▶ _Supplied records_
>>>

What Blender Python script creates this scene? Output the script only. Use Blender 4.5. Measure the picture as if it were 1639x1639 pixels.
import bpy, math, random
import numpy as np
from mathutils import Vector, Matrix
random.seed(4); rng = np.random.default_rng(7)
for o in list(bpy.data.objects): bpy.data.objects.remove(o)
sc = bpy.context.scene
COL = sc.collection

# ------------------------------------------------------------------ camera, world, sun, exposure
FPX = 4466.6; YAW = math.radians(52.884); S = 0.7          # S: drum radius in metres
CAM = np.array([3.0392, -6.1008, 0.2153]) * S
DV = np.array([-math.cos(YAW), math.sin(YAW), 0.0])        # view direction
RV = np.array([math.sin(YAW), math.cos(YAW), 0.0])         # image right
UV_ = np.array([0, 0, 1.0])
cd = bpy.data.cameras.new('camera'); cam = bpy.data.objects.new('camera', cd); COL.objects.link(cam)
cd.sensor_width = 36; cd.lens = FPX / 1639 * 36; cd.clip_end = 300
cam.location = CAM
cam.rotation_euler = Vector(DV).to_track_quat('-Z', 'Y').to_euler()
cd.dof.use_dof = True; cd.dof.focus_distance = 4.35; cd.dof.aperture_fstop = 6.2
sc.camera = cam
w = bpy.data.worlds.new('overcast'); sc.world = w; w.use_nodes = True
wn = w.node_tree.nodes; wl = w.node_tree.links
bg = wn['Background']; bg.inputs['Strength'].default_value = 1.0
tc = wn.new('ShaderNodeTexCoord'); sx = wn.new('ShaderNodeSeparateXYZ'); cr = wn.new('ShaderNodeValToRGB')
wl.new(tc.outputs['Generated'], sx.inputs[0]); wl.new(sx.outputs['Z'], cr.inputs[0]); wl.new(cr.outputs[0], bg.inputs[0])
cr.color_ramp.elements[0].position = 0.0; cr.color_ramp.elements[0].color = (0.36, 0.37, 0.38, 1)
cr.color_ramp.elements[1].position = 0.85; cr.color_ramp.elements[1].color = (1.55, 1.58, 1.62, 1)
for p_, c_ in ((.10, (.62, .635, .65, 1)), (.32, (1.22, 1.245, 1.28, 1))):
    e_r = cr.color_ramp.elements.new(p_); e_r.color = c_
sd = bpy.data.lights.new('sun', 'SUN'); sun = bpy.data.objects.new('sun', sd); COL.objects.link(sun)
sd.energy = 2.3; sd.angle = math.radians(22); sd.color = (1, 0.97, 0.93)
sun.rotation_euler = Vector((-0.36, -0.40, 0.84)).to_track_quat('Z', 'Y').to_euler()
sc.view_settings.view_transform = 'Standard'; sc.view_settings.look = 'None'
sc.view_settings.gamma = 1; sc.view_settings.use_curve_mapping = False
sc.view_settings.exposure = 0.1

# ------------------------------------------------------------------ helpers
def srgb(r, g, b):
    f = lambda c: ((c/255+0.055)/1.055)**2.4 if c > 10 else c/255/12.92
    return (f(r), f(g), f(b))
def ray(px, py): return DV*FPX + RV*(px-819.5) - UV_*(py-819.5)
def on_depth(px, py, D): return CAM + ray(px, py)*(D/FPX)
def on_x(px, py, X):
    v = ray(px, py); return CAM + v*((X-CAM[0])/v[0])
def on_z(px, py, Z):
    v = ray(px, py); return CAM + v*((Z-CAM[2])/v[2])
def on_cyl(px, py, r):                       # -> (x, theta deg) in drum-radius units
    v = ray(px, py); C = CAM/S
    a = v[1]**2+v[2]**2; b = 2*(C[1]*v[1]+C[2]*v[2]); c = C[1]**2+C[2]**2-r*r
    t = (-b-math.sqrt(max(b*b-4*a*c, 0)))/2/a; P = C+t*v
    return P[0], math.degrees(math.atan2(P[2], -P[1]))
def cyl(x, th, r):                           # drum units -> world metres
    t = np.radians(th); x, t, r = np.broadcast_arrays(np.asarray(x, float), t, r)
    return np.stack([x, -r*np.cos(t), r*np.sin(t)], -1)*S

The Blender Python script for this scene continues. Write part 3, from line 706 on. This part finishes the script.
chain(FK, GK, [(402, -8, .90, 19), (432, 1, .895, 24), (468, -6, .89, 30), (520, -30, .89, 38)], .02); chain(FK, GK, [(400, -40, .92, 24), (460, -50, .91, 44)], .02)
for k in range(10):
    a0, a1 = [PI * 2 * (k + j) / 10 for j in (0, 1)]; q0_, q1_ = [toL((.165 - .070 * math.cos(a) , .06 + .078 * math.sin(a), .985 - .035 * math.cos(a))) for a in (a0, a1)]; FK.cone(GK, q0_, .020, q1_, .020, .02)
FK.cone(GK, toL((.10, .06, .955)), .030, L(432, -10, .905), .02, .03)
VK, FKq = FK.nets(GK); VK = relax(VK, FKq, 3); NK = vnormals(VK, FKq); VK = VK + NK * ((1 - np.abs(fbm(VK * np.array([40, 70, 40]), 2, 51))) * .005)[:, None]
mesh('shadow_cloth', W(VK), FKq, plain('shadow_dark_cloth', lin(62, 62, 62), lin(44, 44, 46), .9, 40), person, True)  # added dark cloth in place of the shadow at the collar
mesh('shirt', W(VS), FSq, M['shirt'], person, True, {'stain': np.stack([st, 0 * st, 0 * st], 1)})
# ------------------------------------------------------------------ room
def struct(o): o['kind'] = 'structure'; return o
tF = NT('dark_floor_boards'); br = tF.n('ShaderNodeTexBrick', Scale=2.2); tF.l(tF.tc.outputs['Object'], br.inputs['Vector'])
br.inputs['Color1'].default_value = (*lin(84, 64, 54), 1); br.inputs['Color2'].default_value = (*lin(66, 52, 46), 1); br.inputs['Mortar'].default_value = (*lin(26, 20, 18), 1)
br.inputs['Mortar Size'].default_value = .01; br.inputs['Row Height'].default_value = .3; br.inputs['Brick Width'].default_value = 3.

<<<

Extract each entry in full, exactly as given.

▶ _Written reply_
What Blender Python script creates this scene? Output the script only. Use Blender 4.5. Measure the picture as if it were 1639x1639 pixels.
import bpy, math, random
import numpy as np
from mathutils import Vector, Matrix
random.seed(4); rng = np.random.default_rng(7)
for o in list(bpy.data.objects): bpy.data.objects.remove(o)
sc = bpy.context.scene
COL = sc.collection

# ------------------------------------------------------------------ camera, world, sun, exposure
FPX = 4466.6; YAW = math.radians(52.884); S = 0.7          # S: drum radius in metres
CAM = np.array([3.0392, -6.1008, 0.2153]) * S
DV = np.array([-math.cos(YAW), math.sin(YAW), 0.0])        # view direction
RV = np.array([math.sin(YAW), math.cos(YAW), 0.0])         # image right
UV_ = np.array([0, 0, 1.0])
cd = bpy.data.cameras.new('camera'); cam = bpy.data.objects.new('camera', cd); COL.objects.link(cam)
cd.sensor_width = 36; cd.lens = FPX / 1639 * 36; cd.clip_end = 300
cam.location = CAM
cam.rotation_euler = Vector(DV).to_track_quat('-Z', 'Y').to_euler()
cd.dof.use_dof = True; cd.dof.focus_distance = 4.35; cd.dof.aperture_fstop = 6.2
sc.camera = cam
w = bpy.data.worlds.new('overcast'); sc.world = w; w.use_nodes = True
wn = w.node_tree.nodes; wl = w.node_tree.links
bg = wn['Background']; bg.inputs['Strength'].default_value = 1.0
tc = wn.new('ShaderNodeTexCoord'); sx = wn.new('ShaderNodeSeparateXYZ'); cr = wn.new('ShaderNodeValToRGB')
wl.new(tc.outputs['Generated'], sx.inputs[0]); wl.new(sx.outputs['Z'], cr.inputs[0]); wl.new(cr.outputs[0], bg.inputs[0])
cr.color_ramp.elements[0].position = 0.0; cr.color_ramp.elements[0].color = (0.36, 0.37, 0.38, 1)
cr.color_ramp.elements[1].position = 0.85; cr.color_ramp.elements[1].color = (1.55, 1.58, 1.62, 1)
for p_, c_ in ((.10, (.62, .635, .65, 1)), (.32, (1.22, 1.245, 1.28, 1))):
    e_r = cr.color_ramp.elements.new(p_); e_r.color = c_
sd = bpy.data.lights.new('sun', 'SUN'); sun = bpy.data.objects.new('sun', sd); COL.objects.link(sun)
sd.energy = 2.3; sd.angle = math.radians(22); sd.color = (1, 0.97, 0.93)
sun.rotation_euler = Vector((-0.36, -0.40, 0.84)).to_track_quat('Z', 'Y').to_euler()
sc.view_settings.view_transform = 'Standard'; sc.view_settings.look = 'None'
sc.view_settings.gamma = 1; sc.view_settings.use_curve_mapping = False
sc.view_settings.exposure = 0.1

# ------------------------------------------------------------------ helpers
def srgb(r, g, b):
    f = lambda c: ((c/255+0.055)/1.055)**2.4 if c > 10 else c/255/12.92
    return (f(r), f(g), f(b))
def ray(px, py): return DV*FPX + RV*(px-819.5) - UV_*(py-819.5)
def on_depth(px, py, D): return CAM + ray(px, py)*(D/FPX)
def on_x(px, py, X):
    v = ray(px, py); return CAM + v*((X-CAM[0])/v[0])
def on_z(px, py, Z):
    v = ray(px, py); return CAM + v*((Z-CAM[2])/v[2])
def on_cyl(px, py, r):                       # -> (x, theta deg) in drum-radius units
    v = ray(px, py); C = CAM/S
    a = v[1]**2+v[2]**2; b = 2*(C[1]*v[1]+C[2]*v[2]); c = C[1]**2+C[2]**2-r*r
    t = (-b-math.sqrt(max(b*b-4*a*c, 0)))/2/a; P = C+t*v
    return P[0], math.degrees(math.atan2(P[2], -P[1]))
def cyl(x, th, r):                           # drum units -> world metres
    t = np.radians(th); x, t, r = np.broadcast_arrays(np.asarray(x, float), t, r)
    return np.stack([x, -r*np.cos(t), r*np.sin(t)], -1)*S

The Blender Python script for this scene continues. Write part 3, from line 706 on. This part finishes the script.
chain(FK, GK, [(402, -8, .90, 19), (432, 1, .895, 24), (468, -6, .89, 30), (520, -30, .89, 38)], .02); chain(FK, GK, [(400, -40, .92, 24), (460, -50, .91, 44)], .02)
for k in range(10):
    a0, a1 = [PI * 2 * (k + j) / 10 for j in (0, 1)]; q0_, q1_ = [toL((.165 - .070 * math.cos(a) , .06 + .078 * math.sin(a), .985 - .035 * math.cos(a))) for a in (a0, a1)]; FK.cone(GK, q0_, .020, q1_, .020, .02)
FK.cone(GK, toL((.10, .06, .955)), .030, L(432, -10, .905), .02, .03)
VK, FKq = FK.nets(GK); VK = relax(VK, FKq, 3); NK = vnormals(VK, FKq); VK = VK + NK * ((1 - np.abs(fbm(VK * np.array([40, 70, 40]), 2, 51))) * .005)[:, None]
mesh('shadow_cloth', W(VK), FKq, plain('shadow_dark_cloth', lin(62, 62, 62), lin(44, 44, 46), .9, 40), person, True)  # added dark cloth in place of the shadow at the collar
mesh('shirt', W(VS), FSq, M['shirt'], person, True, {'stain': np.stack([st, 0 * st, 0 * st], 1)})
# ------------------------------------------------------------------ room
def struct(o): o['kind'] = 'structure'; return o
tF = NT('dark_floor_boards'); br = tF.n('ShaderNodeTexBrick', Scale=2.2); tF.l(tF.tc.outputs['Object'], br.inputs['Vector'])
br.inputs['Color1'].default_value = (*lin(84, 64, 54), 1); br.inputs['Color2'].default_value = (*lin(66, 52, 46), 1); br.inputs['Mortar'].default_value = (*lin(26, 20, 18), 1)
br.inputs['Mortar Size'].default_value = .01; br.inputs['Row Height'].default_value = .3; br.inputs['Brick Width'].default_value = 3.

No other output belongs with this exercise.